Nobody claimed responsibility for the attack but police immediately blamed Kashmiri freedom fighters. The blast underscored the need for the peace mission by Singh, who earlier met with moderate Kashmiri leaders and on Thursday announced a new group to examine occupied Kashmir's special autonomous status under the constitution.

The working group "will deliberate on matters relating to the special status of (occupied) Jammu and Kashmir within the Indian union," he told a round-table conference with pro-India politicians here. Senior Hurriyat official Moulana Abbas Ansari said the group supported all peace efforts, but the round table would not help.

"It is crowded with people who are part of the Indian system," he said. "As far as the Indian prime minister is concerned, he is very much interested in resolving the issue, but some people around him are not keen about our dialogue process."

Under its accession to India in 1947 upon independence from Britain, occupied Kashmir was granted autonomy over all sectors excluding communications, defence and foreign affairs. But those powers under Article 370 of the constitution have been eroded over the years.

Singh said last year that a resolution of the quarrel over occupied Kashmir could lie in increased autonomy, noting it was the only Indian state with its own constitution.

The group would also "deliberate on effective devolution of powers among different regions to meet regional, sub-regional and ethnic aspirations," Singh said at the close of the two-day meeting on the Himalayan region's future.

There was no immediate reaction from Kashmiri leaders.

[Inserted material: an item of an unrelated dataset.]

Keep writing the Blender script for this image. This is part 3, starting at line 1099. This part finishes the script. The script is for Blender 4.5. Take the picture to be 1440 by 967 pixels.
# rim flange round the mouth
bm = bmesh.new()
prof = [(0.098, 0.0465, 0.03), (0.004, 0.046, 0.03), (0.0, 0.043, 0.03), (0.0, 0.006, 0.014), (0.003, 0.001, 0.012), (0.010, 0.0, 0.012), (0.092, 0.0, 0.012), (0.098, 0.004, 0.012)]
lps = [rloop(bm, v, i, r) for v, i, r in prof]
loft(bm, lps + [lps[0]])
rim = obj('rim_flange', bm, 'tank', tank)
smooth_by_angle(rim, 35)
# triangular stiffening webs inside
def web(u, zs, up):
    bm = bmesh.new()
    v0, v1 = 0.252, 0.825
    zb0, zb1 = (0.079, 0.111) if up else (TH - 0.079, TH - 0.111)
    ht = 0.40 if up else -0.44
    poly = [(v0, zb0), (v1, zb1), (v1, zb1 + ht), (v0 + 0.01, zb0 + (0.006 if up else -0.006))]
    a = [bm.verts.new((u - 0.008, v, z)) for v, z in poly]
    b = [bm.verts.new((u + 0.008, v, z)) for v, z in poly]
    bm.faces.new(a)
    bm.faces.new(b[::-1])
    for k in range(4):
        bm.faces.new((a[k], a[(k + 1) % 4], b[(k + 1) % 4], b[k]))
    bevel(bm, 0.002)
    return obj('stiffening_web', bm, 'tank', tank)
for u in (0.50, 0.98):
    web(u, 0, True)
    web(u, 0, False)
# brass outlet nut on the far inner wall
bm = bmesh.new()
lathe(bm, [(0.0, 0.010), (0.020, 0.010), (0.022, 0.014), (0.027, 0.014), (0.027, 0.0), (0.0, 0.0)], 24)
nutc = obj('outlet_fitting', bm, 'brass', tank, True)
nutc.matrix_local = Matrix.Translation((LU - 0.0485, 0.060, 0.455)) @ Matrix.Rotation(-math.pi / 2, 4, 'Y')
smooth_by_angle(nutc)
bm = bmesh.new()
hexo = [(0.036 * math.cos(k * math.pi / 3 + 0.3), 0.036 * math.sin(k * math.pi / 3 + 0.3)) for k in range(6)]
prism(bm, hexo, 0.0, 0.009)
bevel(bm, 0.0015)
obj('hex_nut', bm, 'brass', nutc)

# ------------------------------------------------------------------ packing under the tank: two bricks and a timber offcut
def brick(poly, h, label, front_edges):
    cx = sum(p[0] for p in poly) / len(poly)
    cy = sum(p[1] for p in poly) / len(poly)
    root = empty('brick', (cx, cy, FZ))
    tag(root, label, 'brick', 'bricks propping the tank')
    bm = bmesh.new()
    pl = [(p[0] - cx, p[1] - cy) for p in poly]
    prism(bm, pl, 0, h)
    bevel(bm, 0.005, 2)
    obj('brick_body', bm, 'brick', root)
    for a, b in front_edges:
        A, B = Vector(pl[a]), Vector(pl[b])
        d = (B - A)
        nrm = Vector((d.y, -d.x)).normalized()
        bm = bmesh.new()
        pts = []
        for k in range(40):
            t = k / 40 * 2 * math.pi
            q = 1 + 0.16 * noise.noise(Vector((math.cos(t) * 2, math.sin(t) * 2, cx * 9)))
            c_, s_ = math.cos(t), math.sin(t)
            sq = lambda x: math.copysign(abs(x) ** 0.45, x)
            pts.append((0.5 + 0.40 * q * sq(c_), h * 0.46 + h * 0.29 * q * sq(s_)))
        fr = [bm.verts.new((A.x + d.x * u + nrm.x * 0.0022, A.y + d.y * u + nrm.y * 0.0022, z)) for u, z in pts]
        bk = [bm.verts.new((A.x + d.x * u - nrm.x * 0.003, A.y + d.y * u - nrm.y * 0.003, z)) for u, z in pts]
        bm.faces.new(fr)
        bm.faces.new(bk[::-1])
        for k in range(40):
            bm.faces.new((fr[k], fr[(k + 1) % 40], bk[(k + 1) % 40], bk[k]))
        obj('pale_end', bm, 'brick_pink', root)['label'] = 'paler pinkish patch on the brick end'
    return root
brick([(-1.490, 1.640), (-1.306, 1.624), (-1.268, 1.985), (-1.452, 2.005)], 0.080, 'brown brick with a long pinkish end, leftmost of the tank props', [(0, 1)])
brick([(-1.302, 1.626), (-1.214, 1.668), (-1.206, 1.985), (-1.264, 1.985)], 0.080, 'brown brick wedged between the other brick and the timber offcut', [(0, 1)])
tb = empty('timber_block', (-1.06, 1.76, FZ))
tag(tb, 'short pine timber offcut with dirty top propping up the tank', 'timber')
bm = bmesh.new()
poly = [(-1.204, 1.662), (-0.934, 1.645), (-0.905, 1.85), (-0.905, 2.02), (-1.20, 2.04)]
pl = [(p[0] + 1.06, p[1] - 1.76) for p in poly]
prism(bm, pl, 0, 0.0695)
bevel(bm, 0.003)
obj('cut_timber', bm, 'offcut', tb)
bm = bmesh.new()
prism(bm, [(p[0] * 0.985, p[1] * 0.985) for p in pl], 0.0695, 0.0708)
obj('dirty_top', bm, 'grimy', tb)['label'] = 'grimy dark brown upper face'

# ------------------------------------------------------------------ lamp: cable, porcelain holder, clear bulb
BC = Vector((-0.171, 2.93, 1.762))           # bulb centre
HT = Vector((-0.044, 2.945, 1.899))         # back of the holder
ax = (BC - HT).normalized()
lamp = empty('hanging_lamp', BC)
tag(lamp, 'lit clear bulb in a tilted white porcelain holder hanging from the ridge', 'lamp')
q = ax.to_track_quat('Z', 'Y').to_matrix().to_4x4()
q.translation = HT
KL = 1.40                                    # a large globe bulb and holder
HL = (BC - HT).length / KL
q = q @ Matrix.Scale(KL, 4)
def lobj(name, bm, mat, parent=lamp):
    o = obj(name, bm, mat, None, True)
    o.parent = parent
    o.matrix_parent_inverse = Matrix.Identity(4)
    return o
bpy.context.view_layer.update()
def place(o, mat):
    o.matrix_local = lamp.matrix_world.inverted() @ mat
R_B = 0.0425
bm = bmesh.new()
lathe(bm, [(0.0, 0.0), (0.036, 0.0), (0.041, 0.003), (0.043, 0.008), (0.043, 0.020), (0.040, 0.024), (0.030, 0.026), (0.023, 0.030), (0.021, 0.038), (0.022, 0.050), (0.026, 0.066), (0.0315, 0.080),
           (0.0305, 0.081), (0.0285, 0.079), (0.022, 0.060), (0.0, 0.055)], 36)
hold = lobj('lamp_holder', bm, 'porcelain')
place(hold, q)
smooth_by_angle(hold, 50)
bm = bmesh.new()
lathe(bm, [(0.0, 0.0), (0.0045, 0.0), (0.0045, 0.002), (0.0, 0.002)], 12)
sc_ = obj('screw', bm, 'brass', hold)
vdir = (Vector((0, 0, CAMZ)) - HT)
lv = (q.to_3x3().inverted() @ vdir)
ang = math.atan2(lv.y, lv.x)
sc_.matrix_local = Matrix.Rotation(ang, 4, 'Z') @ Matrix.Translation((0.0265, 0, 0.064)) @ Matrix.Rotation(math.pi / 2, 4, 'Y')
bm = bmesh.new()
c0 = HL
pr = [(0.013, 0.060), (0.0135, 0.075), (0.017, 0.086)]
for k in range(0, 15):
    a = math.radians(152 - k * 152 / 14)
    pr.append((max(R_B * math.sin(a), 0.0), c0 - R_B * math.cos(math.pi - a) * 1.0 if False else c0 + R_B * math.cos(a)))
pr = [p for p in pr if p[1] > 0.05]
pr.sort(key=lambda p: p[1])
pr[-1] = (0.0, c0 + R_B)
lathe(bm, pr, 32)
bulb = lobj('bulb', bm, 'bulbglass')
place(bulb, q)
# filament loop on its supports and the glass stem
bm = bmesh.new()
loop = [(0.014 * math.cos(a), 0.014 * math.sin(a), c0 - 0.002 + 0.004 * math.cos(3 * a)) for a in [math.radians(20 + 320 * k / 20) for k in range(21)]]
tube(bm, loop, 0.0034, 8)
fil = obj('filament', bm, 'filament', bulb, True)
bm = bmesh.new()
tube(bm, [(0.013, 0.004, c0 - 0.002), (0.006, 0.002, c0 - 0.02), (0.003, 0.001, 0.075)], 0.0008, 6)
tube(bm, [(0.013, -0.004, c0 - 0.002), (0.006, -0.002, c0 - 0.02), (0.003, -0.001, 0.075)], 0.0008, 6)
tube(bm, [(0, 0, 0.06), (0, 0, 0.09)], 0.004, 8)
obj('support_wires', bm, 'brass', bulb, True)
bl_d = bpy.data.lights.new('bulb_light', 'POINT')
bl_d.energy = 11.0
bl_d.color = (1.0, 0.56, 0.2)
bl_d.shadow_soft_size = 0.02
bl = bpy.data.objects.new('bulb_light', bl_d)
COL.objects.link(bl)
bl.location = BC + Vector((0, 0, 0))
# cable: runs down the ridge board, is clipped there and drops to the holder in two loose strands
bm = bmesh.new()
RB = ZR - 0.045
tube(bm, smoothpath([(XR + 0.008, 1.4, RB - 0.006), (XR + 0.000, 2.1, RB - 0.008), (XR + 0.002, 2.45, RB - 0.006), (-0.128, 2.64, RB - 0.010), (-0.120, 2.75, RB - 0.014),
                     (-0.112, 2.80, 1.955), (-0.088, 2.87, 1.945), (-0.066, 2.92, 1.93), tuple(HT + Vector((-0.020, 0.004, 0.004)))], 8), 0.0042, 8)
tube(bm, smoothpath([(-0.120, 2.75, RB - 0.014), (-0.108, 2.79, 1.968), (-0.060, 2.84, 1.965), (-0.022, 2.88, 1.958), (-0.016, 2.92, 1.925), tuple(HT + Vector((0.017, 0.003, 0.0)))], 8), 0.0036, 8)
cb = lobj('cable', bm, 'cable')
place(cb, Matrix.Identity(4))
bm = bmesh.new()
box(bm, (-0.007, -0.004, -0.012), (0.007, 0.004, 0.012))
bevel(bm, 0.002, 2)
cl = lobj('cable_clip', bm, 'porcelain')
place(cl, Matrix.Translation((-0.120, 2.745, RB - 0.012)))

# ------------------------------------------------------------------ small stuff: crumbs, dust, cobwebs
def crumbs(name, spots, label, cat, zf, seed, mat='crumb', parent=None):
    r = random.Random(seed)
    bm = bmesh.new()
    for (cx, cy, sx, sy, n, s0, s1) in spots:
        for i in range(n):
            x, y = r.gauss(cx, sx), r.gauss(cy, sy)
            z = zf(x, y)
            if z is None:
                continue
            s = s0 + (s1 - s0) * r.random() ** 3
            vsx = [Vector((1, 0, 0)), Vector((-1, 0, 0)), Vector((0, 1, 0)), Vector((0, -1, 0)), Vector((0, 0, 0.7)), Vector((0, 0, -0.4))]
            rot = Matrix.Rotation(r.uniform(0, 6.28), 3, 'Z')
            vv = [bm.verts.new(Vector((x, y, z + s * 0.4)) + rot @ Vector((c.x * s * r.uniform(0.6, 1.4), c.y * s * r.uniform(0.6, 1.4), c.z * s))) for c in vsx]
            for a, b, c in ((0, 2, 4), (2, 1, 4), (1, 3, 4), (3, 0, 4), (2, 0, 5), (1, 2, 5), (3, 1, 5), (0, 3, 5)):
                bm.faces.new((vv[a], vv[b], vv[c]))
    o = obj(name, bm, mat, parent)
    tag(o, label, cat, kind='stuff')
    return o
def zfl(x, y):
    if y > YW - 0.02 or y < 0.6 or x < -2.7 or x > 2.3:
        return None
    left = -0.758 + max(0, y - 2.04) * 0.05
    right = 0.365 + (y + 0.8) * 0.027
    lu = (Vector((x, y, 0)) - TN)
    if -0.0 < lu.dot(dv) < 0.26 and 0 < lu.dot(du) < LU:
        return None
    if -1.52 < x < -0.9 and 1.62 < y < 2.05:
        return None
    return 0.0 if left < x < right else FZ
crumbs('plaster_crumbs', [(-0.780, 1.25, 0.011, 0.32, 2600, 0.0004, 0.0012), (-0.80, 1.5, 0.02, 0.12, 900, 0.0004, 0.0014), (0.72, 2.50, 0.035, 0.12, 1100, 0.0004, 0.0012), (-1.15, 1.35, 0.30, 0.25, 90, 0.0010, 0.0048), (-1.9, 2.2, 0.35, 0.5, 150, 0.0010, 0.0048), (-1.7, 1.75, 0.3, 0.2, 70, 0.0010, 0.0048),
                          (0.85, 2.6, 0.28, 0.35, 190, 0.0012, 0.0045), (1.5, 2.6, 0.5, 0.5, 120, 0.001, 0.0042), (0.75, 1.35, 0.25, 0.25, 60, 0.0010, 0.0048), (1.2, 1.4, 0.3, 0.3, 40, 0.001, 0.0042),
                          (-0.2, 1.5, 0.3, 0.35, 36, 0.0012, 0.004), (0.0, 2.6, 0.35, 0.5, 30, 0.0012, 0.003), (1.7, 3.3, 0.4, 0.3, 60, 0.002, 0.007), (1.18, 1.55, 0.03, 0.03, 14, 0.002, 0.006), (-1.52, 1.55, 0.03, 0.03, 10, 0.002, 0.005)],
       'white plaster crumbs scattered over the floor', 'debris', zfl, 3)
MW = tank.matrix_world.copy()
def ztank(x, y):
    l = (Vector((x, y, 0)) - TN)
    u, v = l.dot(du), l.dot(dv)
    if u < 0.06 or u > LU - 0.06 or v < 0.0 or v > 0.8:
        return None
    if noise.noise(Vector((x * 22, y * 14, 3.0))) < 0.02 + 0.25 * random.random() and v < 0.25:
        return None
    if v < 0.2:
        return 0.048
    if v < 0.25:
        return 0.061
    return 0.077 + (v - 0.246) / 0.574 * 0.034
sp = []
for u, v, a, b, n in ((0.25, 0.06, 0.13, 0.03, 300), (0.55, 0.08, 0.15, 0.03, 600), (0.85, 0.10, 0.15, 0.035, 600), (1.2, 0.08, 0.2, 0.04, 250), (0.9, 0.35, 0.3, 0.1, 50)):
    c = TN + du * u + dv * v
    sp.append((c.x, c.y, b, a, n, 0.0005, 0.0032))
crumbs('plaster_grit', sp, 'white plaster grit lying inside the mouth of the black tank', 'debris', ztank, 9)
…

But they have in the past ruled out autonomy as a solution to the nearly six-decade-old dispute, saying Kashmiris have no desire to stay within the Indian federation.

A key Kashmiri politician also ruled out greater autonomy. "Any solution within the Indian constitution is not acceptable to us," Shabir Shah told AFP.

A strike called by the Kashmiri leaders to oppose the talks closed shops and offices in occupied Srinagar and left streets largely deserted for a second day on Thursday.

They had earlier warned that the roundtable negotiations to halt the unrest were meaningless without their participation. "Unless leaders (armed Kashmiri leaders) are involved in talks, the dream of restoring peace will not be achieved," said a spokesman for Hizbul Mujahedin, the largest freedom fighter group which wants to see Kashmir folded into Pakistan.

The talks were attended by 30 pro-India politicians and boycotted by Kashmiri leaders, but Singh called them "fruitful and engaging". The conference also endorsed the setting up of four other working groups, ones to improve the lives of people, boost the economy and strengthen ties across the heavily militarised Line of Control dividing Kashmir's Indian and Pakistani parts.